EXERCISE DESCRIPTION:
Repeat the material exactly as it appears.

>> START

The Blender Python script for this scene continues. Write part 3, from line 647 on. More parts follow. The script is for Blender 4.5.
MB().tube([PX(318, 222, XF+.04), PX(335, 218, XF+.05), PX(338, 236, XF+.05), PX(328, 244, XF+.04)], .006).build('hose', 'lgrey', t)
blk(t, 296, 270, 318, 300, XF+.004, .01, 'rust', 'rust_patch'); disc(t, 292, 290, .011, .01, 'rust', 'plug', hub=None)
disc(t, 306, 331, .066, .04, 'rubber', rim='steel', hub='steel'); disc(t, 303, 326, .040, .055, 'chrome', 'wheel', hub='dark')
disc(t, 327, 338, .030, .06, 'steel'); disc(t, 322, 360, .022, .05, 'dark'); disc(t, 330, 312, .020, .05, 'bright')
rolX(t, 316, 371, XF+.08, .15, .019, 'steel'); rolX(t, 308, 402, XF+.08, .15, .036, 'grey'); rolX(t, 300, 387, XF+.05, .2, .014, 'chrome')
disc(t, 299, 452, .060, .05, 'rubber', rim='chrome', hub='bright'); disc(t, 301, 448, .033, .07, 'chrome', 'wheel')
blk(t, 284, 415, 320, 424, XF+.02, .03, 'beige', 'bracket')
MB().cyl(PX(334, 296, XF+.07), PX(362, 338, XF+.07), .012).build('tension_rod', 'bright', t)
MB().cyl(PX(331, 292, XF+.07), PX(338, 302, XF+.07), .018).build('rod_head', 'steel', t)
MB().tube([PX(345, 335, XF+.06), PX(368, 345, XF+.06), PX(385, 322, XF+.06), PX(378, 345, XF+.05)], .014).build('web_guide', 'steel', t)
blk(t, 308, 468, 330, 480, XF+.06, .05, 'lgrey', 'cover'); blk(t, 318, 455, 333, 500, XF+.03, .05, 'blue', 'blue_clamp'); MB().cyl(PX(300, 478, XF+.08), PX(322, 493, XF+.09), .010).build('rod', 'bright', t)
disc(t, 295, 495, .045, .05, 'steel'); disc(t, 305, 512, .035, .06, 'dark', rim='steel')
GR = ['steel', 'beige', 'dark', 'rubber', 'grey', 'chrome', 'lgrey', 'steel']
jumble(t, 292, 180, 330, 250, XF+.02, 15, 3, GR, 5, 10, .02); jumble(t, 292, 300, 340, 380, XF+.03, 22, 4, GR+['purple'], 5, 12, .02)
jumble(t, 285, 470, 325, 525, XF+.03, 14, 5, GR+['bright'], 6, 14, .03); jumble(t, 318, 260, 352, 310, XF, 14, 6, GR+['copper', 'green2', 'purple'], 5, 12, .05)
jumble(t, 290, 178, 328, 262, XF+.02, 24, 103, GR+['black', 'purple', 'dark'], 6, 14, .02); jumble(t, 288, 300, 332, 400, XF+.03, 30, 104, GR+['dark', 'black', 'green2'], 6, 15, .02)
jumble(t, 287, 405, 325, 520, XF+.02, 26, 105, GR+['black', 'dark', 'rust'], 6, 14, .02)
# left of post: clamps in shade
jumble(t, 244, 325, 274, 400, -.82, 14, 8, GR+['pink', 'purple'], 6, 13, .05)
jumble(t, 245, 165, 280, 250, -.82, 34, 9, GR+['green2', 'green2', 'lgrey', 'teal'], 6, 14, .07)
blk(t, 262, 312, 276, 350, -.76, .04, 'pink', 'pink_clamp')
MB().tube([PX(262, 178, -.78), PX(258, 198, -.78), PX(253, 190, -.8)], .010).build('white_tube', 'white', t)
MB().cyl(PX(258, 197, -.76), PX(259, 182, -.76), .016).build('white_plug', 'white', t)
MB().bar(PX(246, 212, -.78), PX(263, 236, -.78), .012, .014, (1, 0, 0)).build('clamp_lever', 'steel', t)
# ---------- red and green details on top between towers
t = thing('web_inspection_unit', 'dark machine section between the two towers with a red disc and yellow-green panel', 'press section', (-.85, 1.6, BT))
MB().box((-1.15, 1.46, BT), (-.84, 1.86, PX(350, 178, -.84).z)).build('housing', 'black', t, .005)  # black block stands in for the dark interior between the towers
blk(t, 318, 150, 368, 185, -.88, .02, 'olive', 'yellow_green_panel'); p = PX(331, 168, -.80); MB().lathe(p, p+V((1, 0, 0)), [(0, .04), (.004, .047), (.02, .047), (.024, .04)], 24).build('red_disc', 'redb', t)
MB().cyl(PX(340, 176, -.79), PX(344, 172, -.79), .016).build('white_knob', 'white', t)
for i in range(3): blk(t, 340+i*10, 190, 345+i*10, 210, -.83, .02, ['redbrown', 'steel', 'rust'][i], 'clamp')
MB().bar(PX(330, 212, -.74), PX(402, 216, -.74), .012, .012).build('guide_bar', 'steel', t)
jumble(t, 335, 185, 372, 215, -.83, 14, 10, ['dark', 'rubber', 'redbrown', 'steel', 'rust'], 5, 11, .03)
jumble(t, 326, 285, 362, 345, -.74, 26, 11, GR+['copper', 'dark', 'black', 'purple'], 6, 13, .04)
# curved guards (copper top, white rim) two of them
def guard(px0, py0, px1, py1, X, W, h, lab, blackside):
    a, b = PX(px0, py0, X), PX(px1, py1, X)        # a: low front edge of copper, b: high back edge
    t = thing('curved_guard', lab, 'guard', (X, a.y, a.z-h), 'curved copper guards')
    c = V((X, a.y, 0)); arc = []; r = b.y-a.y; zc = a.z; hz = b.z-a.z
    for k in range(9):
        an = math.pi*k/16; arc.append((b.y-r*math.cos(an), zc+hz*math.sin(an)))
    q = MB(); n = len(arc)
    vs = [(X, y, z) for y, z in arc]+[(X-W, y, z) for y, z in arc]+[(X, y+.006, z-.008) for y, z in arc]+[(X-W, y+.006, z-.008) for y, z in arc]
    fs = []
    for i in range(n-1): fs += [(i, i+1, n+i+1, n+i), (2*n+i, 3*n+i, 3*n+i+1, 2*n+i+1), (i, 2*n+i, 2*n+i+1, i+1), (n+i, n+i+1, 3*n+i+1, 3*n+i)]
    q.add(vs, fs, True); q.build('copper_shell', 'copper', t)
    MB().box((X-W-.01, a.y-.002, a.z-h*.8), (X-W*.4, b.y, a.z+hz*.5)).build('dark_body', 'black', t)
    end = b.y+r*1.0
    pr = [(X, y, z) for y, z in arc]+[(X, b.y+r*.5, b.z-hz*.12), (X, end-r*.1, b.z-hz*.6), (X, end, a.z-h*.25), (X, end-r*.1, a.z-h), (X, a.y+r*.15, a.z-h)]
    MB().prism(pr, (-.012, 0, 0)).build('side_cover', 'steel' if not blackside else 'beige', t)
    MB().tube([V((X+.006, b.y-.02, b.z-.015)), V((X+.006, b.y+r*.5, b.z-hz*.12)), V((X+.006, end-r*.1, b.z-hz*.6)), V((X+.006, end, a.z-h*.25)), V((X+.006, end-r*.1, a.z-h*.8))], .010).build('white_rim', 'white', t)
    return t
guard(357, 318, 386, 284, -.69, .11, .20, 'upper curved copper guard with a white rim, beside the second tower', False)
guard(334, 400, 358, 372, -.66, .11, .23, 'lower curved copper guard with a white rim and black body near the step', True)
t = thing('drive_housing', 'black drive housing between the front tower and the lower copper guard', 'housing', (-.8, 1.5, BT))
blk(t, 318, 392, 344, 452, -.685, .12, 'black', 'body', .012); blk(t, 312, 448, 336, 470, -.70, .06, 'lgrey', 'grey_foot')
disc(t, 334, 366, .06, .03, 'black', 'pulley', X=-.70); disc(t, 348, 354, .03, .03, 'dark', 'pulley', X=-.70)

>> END

EXPECTED OUTPUT:
The Blender Python script for this scene continues. Write part 3, from line 647 on. More parts follow. The script is for Blender 4.5.
MB().tube([PX(318, 222, XF+.04), PX(335, 218, XF+.05), PX(338, 236, XF+.05), PX(328, 244, XF+.04)], .006).build('hose', 'lgrey', t)
blk(t, 296, 270, 318, 300, XF+.004, .01, 'rust', 'rust_patch'); disc(t, 292, 290, .011, .01, 'rust', 'plug', hub=None)
disc(t, 306, 331, .066, .04, 'rubber', rim='steel', hub='steel'); disc(t, 303, 326, .040, .055, 'chrome', 'wheel', hub='dark')
disc(t, 327, 338, .030, .06, 'steel'); disc(t, 322, 360, .022, .05, 'dark'); disc(t, 330, 312, .020, .05, 'bright')
rolX(t, 316, 371, XF+.08, .15, .019, 'steel'); rolX(t, 308, 402, XF+.08, .15, .036, 'grey'); rolX(t, 300, 387, XF+.05, .2, .014, 'chrome')
disc(t, 299, 452, .060, .05, 'rubber', rim='chrome', hub='bright'); disc(t, 301, 448, .033, .07, 'chrome', 'wheel')
blk(t, 284, 415, 320, 424, XF+.02, .03, 'beige', 'bracket')
MB().cyl(PX(334, 296, XF+.07), PX(362, 338, XF+.07), .012).build('tension_rod', 'bright', t)
MB().cyl(PX(331, 292, XF+.07), PX(338, 302, XF+.07), .018).build('rod_head', 'steel', t)
MB().tube([PX(345, 335, XF+.06), PX(368, 345, XF+.06), PX(385, 322, XF+.06), PX(378, 345, XF+.05)], .014).build('web_guide', 'steel', t)
blk(t, 308, 468, 330, 480, XF+.06, .05, 'lgrey', 'cover'); blk(t, 318, 455, 333, 500, XF+.03, .05, 'blue', 'blue_clamp'); MB().cyl(PX(300, 478, XF+.08), PX(322, 493, XF+.09), .010).build('rod', 'bright', t)
disc(t, 295, 495, .045, .05, 'steel'); disc(t, 305, 512, .035, .06, 'dark', rim='steel')
GR = ['steel', 'beige', 'dark', 'rubber', 'grey', 'chrome', 'lgrey', 'steel']
jumble(t, 292, 180, 330, 250, XF+.02, 15, 3, GR, 5, 10, .02); jumble(t, 292, 300, 340, 380, XF+.03, 22, 4, GR+['purple'], 5, 12, .02)
jumble(t, 285, 470, 325, 525, XF+.03, 14, 5, GR+['bright'], 6, 14, .03); jumble(t, 318, 260, 352, 310, XF, 14, 6, GR+['copper', 'green2', 'purple'], 5, 12, .05)
jumble(t, 290, 178, 328, 262, XF+.02, 24, 103, GR+['black', 'purple', 'dark'], 6, 14, .02); jumble(t, 288, 300, 332, 400, XF+.03, 30, 104, GR+['dark', 'black', 'green2'], 6, 15, .02)
jumble(t, 287, 405, 325, 520, XF+.02, 26, 105, GR+['black', 'dark', 'rust'], 6, 14, .02)
# left of post: clamps in shade
jumble(t, 244, 325, 274, 400, -.82, 14, 8, GR+['pink', 'purple'], 6, 13, .05)
jumble(t, 245, 165, 280, 250, -.82, 34, 9, GR+['green2', 'green2', 'lgrey', 'teal'], 6, 14, .07)
blk(t, 262, 312, 276, 350, -.76, .04, 'pink', 'pink_clamp')
MB().tube([PX(262, 178, -.78), PX(258, 198, -.78), PX(253, 190, -.8)], .010).build('white_tube', 'white', t)
MB().cyl(PX(258, 197, -.76), PX(259, 182, -.76), .016).build('white_plug', 'white', t)
MB().bar(PX(246, 212, -.78), PX(263, 236, -.78), .012, .014, (1, 0, 0)).build('clamp_lever', 'steel', t)
# ---------- red and green details on top between towers
t = thing('web_inspection_unit', 'dark machine section between the two towers with a red disc and yellow-green panel', 'press section', (-.85, 1.6, BT))
MB().box((-1.15, 1.46, BT), (-.84, 1.86, PX(350, 178, -.84).z)).build('housing', 'black', t, .005)  # black block stands in for the dark interior between the towers
blk(t, 318, 150, 368, 185, -.88, .02, 'olive', 'yellow_green_panel'); p = PX(331, 168, -.80); MB().lathe(p, p+V((1, 0, 0)), [(0, .04), (.004, .047), (.02, .047), (.024, .04)], 24).build('red_disc', 'redb', t)
MB().cyl(PX(340, 176, -.79), PX(344, 172, -.79), .016).build('white_knob', 'white', t)
for i in range(3): blk(t, 340+i*10, 190, 345+i*10, 210, -.83, .02, ['redbrown', 'steel', 'rust'][i], 'clamp')
MB().bar(PX(330, 212, -.74), PX(402, 216, -.74), .012, .012).build('guide_bar', 'steel', t)
jumble(t, 335, 185, 372, 215, -.83, 14, 10, ['dark', 'rubber', 'redbrown', 'steel', 'rust'], 5, 11, .03)
jumble(t, 326, 285, 362, 345, -.74, 26, 11, GR+['copper', 'dark', 'black', 'purple'], 6, 13, .04)
# curved guards (copper top, white rim) two of them
def guard(px0, py0, px1, py1, X, W, h, lab, blackside):
    a, b = PX(px0, py0, X), PX(px1, py1, X)        # a: low front edge of copper, b: high back edge
    t = thing('curved_guard', lab, 'guard', (X, a.y, a.z-h), 'curved copper guards')
    c = V((X, a.y, 0)); arc = []; r = b.y-a.y; zc = a.z; hz = b.z-a.z
    for k in range(9):
        an = math.pi*k/16; arc.append((b.y-r*math.cos(an), zc+hz*math.sin(an)))
    q = MB(); n = len(arc)
    vs = [(X, y, z) for y, z in arc]+[(X-W, y, z) for y, z in arc]+[(X, y+.006, z-.008) for y, z in arc]+[(X-W, y+.006, z-.008) for y, z in arc]
    fs = []
    for i in range(n-1): fs += [(i, i+1, n+i+1, n+i), (2*n+i, 3*n+i, 3*n+i+1, 2*n+i+1), (i, 2*n+i, 2*n+i+1, i+1), (n+i, n+i+1, 3*n+i+1, 3*n+i)]
    q.add(vs, fs, True); q.build('copper_shell', 'copper', t)
    MB().box((X-W-.01, a.y-.002, a.z-h*.8), (X-W*.4, b.y, a.z+hz*.5)).build('dark_body', 'black', t)
    end = b.y+r*1.0
    pr = [(X, y, z) for y, z in arc]+[(X, b.y+r*.5, b.z-hz*.12), (X, end-r*.1, b.z-hz*.6), (X, end, a.z-h*.25), (X, end-r*.1, a.z-h), (X, a.y+r*.15, a.z-h)]
    MB().prism(pr, (-.012, 0, 0)).build('side_cover', 'steel' if not blackside else 'beige', t)
    MB().tube([V((X+.006, b.y-.02, b.z-.015)), V((X+.006, b.y+r*.5, b.z-hz*.12)), V((X+.006, end-r*.1, b.z-hz*.6)), V((X+.006, end, a.z-h*.25)), V((X+.006, end-r*.1, a.z-h*.8))], .010).build('white_rim', 'white', t)
    return t
guard(357, 318, 386, 284, -.69, .11, .20, 'upper curved copper guard with a white rim, beside the second tower', False)
guard(334, 400, 358, 372, -.66, .11, .23, 'lower curved copper guard with a white rim and black body near the step', True)
t = thing('drive_housing', 'black drive housing between the front tower and the lower copper guard', 'housing', (-.8, 1.5, BT))
blk(t, 318, 392, 344, 452, -.685, .12, 'black', 'body', .012); blk(t, 312, 448, 336, 470, -.70, .06, 'lgrey', 'grey_foot')
disc(t, 334, 366, .06, .03, 'black', 'pulley', X=-.70); disc(t, 348, 354, .03, .03, 'dark', 'pulley', X=-.70)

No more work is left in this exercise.